Ora, a ausência de Trump das discussões sobre a Amazônia não foi um fato isolado; além dela, a decisão sobre o aumento da ajuda financeira para o Fundo Global de Combate à aids, Tuberculose e Malária foi tomada apenas por Canadá, União Europeia (membro convidado da cúpula), Japão e Alemanha.
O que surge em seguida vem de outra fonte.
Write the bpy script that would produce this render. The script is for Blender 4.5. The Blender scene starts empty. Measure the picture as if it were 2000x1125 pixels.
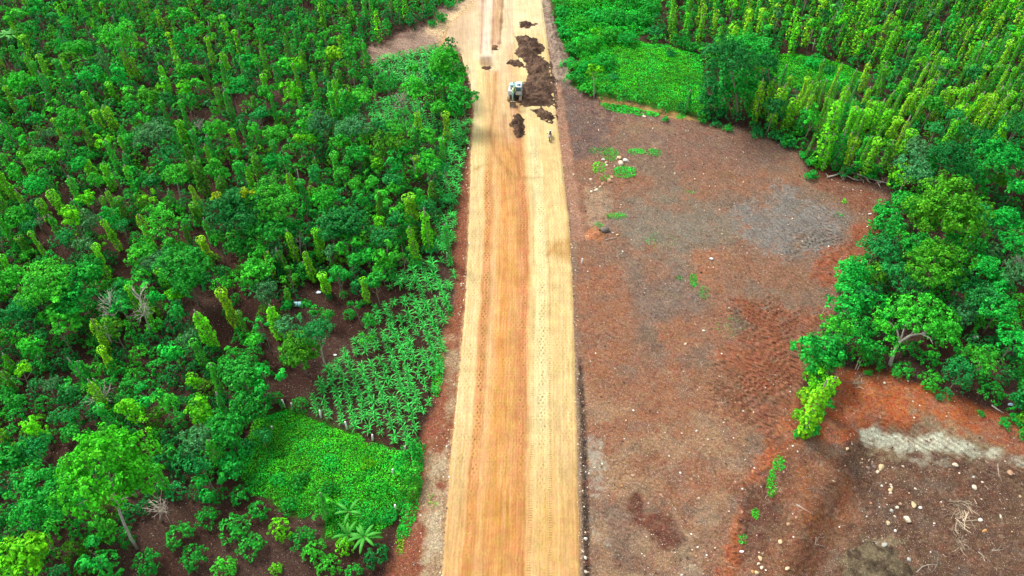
import bpy, math, random
import numpy as np
from math import radians, sin, cos, pi

S = bpy.context.scene
COL = S.collection
rng = np.random.default_rng(7)
random.seed(7)

# ------------------------------------------------------------------ camera, sky, sun, exposure
H, THETA, F = 72.0, radians(48.7), 1600.0          # height, downward pitch, focal length in photo pixels (2000 wide)
cd = bpy.data.cameras.new('camera'); cam = bpy.data.objects.new('camera', cd); COL.objects.link(cam)
cam.location = (0, 0, H); cam.rotation_euler = (pi / 2 - THETA, 0, 0)
cd.sensor_width = 36; cd.lens = 36 * F / 2000; cd.clip_start = 1; cd.clip_end = 3000
S.camera = cam
SUN_EL, SUN_AZ = radians(52), radians(-48)         # azimuth measured from +Y towards +X
w = bpy.data.worlds.new('World'); S.world = w; w.use_nodes = True
nt = w.node_tree; nt.nodes.clear()
sky = nt.nodes.new('ShaderNodeTexSky'); sky.sky_type = 'NISHITA'; sky.sun_disc = False
sky.sun_elevation = SUN_EL; sky.sun_rotation = SUN_AZ; sky.dust_density = 4; sky.air_density = 1.2
hs = nt.nodes.new('ShaderNodeHueSaturation'); hs.inputs['Saturation'].default_value = 0.28
bg = nt.nodes.new('ShaderNodeBackground'); bg.inputs['Strength'].default_value = 0.15
wo = nt.nodes.new('ShaderNodeOutputWorld')
nt.links.new(sky.outputs[0], hs.inputs['Color']); nt.links.new(hs.outputs[0], bg.inputs[0]); nt.links.new(bg.outputs[0], wo.inputs[0])
sl = bpy.data.lights.new('sun', 'SUN'); sl.energy = 1.9; sl.angle = radians(12); sl.color = (1, 0.96, 0.88)
so = bpy.data.objects.new('sun', sl); COL.objects.link(so)
so.rotation_euler = (pi / 2 - SUN_EL, 0, pi - SUN_AZ)
S.view_settings.view_transform = 'Standard'; S.view_settings.look = 'None'
S.view_settings.exposure = 0.9; S.view_settings.gamma = 1
S.render.engine = 'CYCLES'
S.cycles.max_bounces = 5; S.cycles.diffuse_bounces = 3; S.cycles.glossy_bounces = 1; S.cycles.transmission_bounces = 3
S.cycles.transparent_max_bounces = 4; S.cycles.caustics_reflective = False; S.cycles.caustics_refractive = False

# ------------------------------------------------------------------ geometry of the survey photograph
FW = np.array([0, cos(THETA), -sin(THETA)]); UP = np.array([0, sin(THETA), cos(THETA)])
def project(P):
    P = np.asarray(P, float); d = P - np.array([0, 0, H])
    D = d @ FW
    D = np.where(D < 1, 1, D)
    return np.stack([1000 + F * d[..., 0] / D, 562.5 - F * (d @ UP) / D], -1), D
def unproject(px, py, z=0.0):
    dx = (px - 1000) / F; dy = (562.5 - py) / F
    d = np.array([dx, 0, 0]) + FW + UP * dy
    t = (H - z) / -d[2]
    return np.array([d[0] * t, d[1] * t, z])
def polyw(pts): return np.array([unproject(x, y)[:2] for x, y in pts])
def sdf(pts, X, Y):
    """signed distance, positive inside"""
    V = np.asarray(pts, float); n = len(V)
    d2 = np.full(X.shape, 1e18); inside = np.zeros(X.shape, bool)
    for i in range(n):
        a, b = V[i], V[(i + 1) % n]; e = b - a
        wx, wy = X - a[0], Y - a[1]
        t = np.clip((wx * e[0] + wy * e[1]) / (e @ e + 1e-12), 0, 1)
        d2 = np.minimum(d2, (wx - t * e[0]) ** 2 + (wy - t * e[1]) ** 2)
        c = ((a[1] > Y) != (b[1] > Y)) & (X < (b[0] - a[0]) * (Y - a[1]) / (b[1] - a[1] + 1e-12) + a[0])
        inside ^= c
    return np.where(inside, 1, -1) * np.sqrt(d2)
def inpoly(pts, x, y): return bool(sdf(pts, np.array([x]), np.array([y]))[0] > 0)
def smooth(t): t = np.clip(t, 0, 1); return t * t * (3 - 2 * t)
def vnoise(X, Y, seed=0):
    xi = np.floor(X).astype(np.int64); yi = np.floor(Y).astype(np.int64)
    fx = X - xi; fy = Y - yi; fx = fx * fx * (3 - 2 * fx); fy = fy * fy * (3 - 2 * fy)
    def h(a, b):
        n = (a * 374761393 + b * 668265263 + seed * 1442695041) & 0xffffffff
        n = ((n ^ (n >> 13)) * 1274126177) & 0xffffffff
        return ((n ^ (n >> 16)) & 0xffff) / 65535.0
    return (h(xi, yi) * (1 - fx) + h(xi + 1, yi) * fx) * (1 - fy) + (h(xi, yi + 1) * (1 - fx) + h(xi + 1, yi + 1) * fx) * fy
def fbm(X, Y, seed=0, octv=4):
    X = np.asarray(X, float); Y = np.asarray(Y, float)
    s = 0; a = 0.5; t = 0
    for i in range(octv):
        s = s + a * vnoise(X * 2 ** i + 17.3 * i, Y * 2 ** i - 9.1 * i, seed + i); t += a; a *= 0.5
    return s / t * 2 - 1
def lin(c):
    c = np.asarray(c, float) / 255
    return np.where(c <= 0.04045, c / 12.92, ((c + 0.055) / 1.055) ** 2.4)

ROAD_L = [(820, 1400), (868, 1125), (884, 900), (900, 740), (912, 600), (918, 480), (921, 380), (922, 300), (928, 220), (922, 160), (905, 105), (885, 85)]
ROAD_R = [(1136, 1400), (1128, 1125), (1124, 900), (1119, 700), (1115, 560), (1108, 430), (1093, 300), (1083, 210), (1070, 110), (1056, 0), (1042, -120), (1020, -300)]
PIT = polyw([(1655, 812), (1720, 800), (1800, 815), (1900, 850), (2000, 880), (2400, 1010), (2500, 1500), (1480, 1500), (1520, 1125), (1590, 960), (1640, 880)])
DITCH = polyw([(1136, 700), (1146, 850), (1156, 1125), (1160, 1400), (1148, 1400), (1141, 1125), (1134, 850), (1128, 700)])
RL_W = polyw(ROAD_L); RR_W = polyw(ROAD_R)
ROAD_POLY = np.vstack([RL_W, polyw([(860, 88), (880, 50), (935, 0), (960, -60), (965, -300)]), RR_W[::-1]])
def height(X, Y):
    X = np.asarray(X, float); Y = np.asarray(Y, float)
    z = 0.10 * fbm(X / 9, Y / 9, 3, 3)
    z = z - 2.0 * smooth((sdf(PIT, X, Y)) / 3.6)
    z = z - 0.38 * smooth((sdf(DITCH, X, Y) + 0.1) / 0.3)
    r = sdf(ROAD_POLY, X, Y)
    z = np.where(r > -1.5, z * smooth(-r / 1.5) - 0.03 * (r > 0), z)
    return z
def gpoint(px, py, dz=0.0):
    z = 0.0
    for _ in range(5):
        p = unproject(px, py, z + dz); z = float(height(p[0:1], p[1:2])[0])
    return p[0], p[1], z
def top_height(x, y, z, py):
    """height at which a point above (x,y,z) is seen at photo row py"""
    lo, hi = 0, 30
    for _ in range(30):
        m = (lo + hi) / 2
        q, _d = project([x, y, z + m])
        if q[1] > py: lo = m
        else: hi = m
    return lo

# ------------------------------------------------------------------ materials
def mat(name):
    m = bpy.data.materials.new(name); m.use_nodes = True
    nt = m.node_tree; nt.nodes.clear()
    return m, nt, nt.nodes.new, nt.links.new
def leaf_material(name, rough=0.55, trans=0.3, spec=0.25):
    m, nt, N, L = mat(name)
    out = N('ShaderNodeOutputMaterial'); oi = N('ShaderNodeObjectInfo'); at = N('ShaderNodeAttribute'); at.attribute_name = 'tint'
    geo = N('ShaderNodeNewGeometry')
    mul = N('ShaderNodeMix'); mul.data_type = 'RGBA'; mul.blend_type = 'MULTIPLY'; mul.inputs[0].default_value = 1
    L(oi.outputs['Color'], mul.inputs[6]); L(at.outputs['Color'], mul.inputs[7])
    hsv = N('ShaderNodeHueSaturation')
    mr = N('ShaderNodeMapRange'); mr.inputs[3].default_value = 0.45; mr.inputs[4].default_value = 1.6
    L(geo.outputs['Random Per Island'], mr.inputs[0]); L(mr.outputs[0], hsv.inputs['Value']); L(mul.outputs[2], hsv.inputs['Color'])
    p = N('ShaderNodeBsdfPrincipled'); p.inputs['Roughness'].default_value = rough; p.inputs['Specular IOR Level'].default_value = spec
    tr = N('ShaderNodeBsdfTranslucent'); mx = N('ShaderNodeMixShader'); mx.inputs[0].default_value = trans
    L(hsv.outputs[0], p.inputs['Base Color']); L(hsv.outputs[0], tr.inputs[0])
    L(p.outputs[0], mx.inputs[1]); L(tr.outputs[0], mx.inputs[2]); L(mx.outputs[0], out.inputs[0])
    return m
def plain(name, rgb, rough=0.7, spec=0.3, noise=0.25, scale=6, metal=0.0, bump=0.0, objcol=False):
    m, nt, N, L = mat(name)
    out = N('ShaderNodeOutputMaterial'); p = N('ShaderNodeBsdfPrincipled')
    p.inputs['Roughness'].default_value = rough; p.inputs['Specular IOR Level'].default_value = spec; p.inputs['Metallic'].default_value = metal
    tc = N('ShaderNodeTexCoord'); nz = N('ShaderNodeTexNoise'); nz.inputs['Scale'].default_value = scale; nz.inputs['Detail'].default_value = 6
    L(tc.outputs['Object'], nz.inputs['Vector'])
    mr = N('ShaderNodeMapRange'); mr.inputs[1].default_value = 0.3; mr.inputs[2].default_value = 0.7
    mr.inputs[3].default_value = 1 - noise; mr.inputs[4].default_value = 1 + noise
    L(nz.outputs[0], mr.inputs[0])
    vm = N('ShaderNodeVectorMath'); vm.operation = 'SCALE'
    if objcol:
        oi = N('ShaderNodeObjectInfo'); L(oi.outputs['Color'], vm.inputs[0])
    else:
        vm.inputs[0].default_value = rgb[:3]
    L(mr.outputs[0], vm.inputs['Scale']); L(vm.outputs[0], p.inputs['Base Color'])
    if bump:
        b = N('ShaderNodeBump'); b.inputs['Strength'].default_value = bump; b.inputs['Distance'].default_value = 0.05
        L(nz.outputs[0], b.inputs['Height']); L(b.outputs[0], p.inputs['Normal'])
    L(p.outputs[0], out.inputs[0])
    return m
M_LEAF = leaf_material('leaves', .6, .32, .1)
M_CORN = leaf_material('maize_leaves', 0.5, 0.25, 0.2)
M_GRASS = leaf_material('grass_blades', 0.65, 0.3, 0.08)
M_BARK = plain('grey_bark', (0.20, 0.17, 0.13), 0.9, 0.1, 0.35, 8)
M_BARKW = plain('pale_bark', (0.42, 0.39, 0.33), 0.85, 0.1, 0.35, 5)
M_POST = plain('weathered_post', (0.34, 0.32, 0.27), 0.9, 0.1, 0.3, 5)
M_STAKE = plain('whitewashed_concrete', (0.72, 0.72, 0.68), 0.8, 0.2, 0.15, 8)
M_ROCK = plain('rock', (0.4, 0.33, 0.25), 0.9, 0.15, 0.35, 3, bump=0.6, objcol=True)
M_WOOD = plain('dead_wood', (0.36, 0.31, 0.25), 0.95, 0.1, 0.35, 7)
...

E a única discussão mais substantiva na área comercial se deu em uma escala bilateral, entre EUA e Japão que avançaram em suas discussões para o estabelecimento de um acordo bilateral de livre comércio – decisão esta claramente vinculada tanto aos interesses dos EUA em um contexto de guerra comercial com a China quanto do Japão tendo em vista suas crescentes tensões com a Coreia do Sul (Kirton, 2019).

Essa mesma tendência já havia ocorrido na cúpula anterior, o que nos chama a atenção para os limites contemporâneos do multilateralismo, e neste processo, da ordem internacional liberal da qual o G7 é um de seus símbolos desde os anos 1970. Em um contexto marcado por processos distintos e complexos, que vão desde a emergência de estados não ocidentais – com destaque para China e a (re)emergência da Rússia – e seu impacto para a ordem internacional, até a recente ascensão de governos conservadores céticos com relação à ordem internacional liberal, essa ordem multilateral vem sendo questionada de vários lados. Resta saber até que ponto o G7 será capaz de se adaptar a esta conjuntura, ou se caminhará rumo a um ostracismo na política mundial.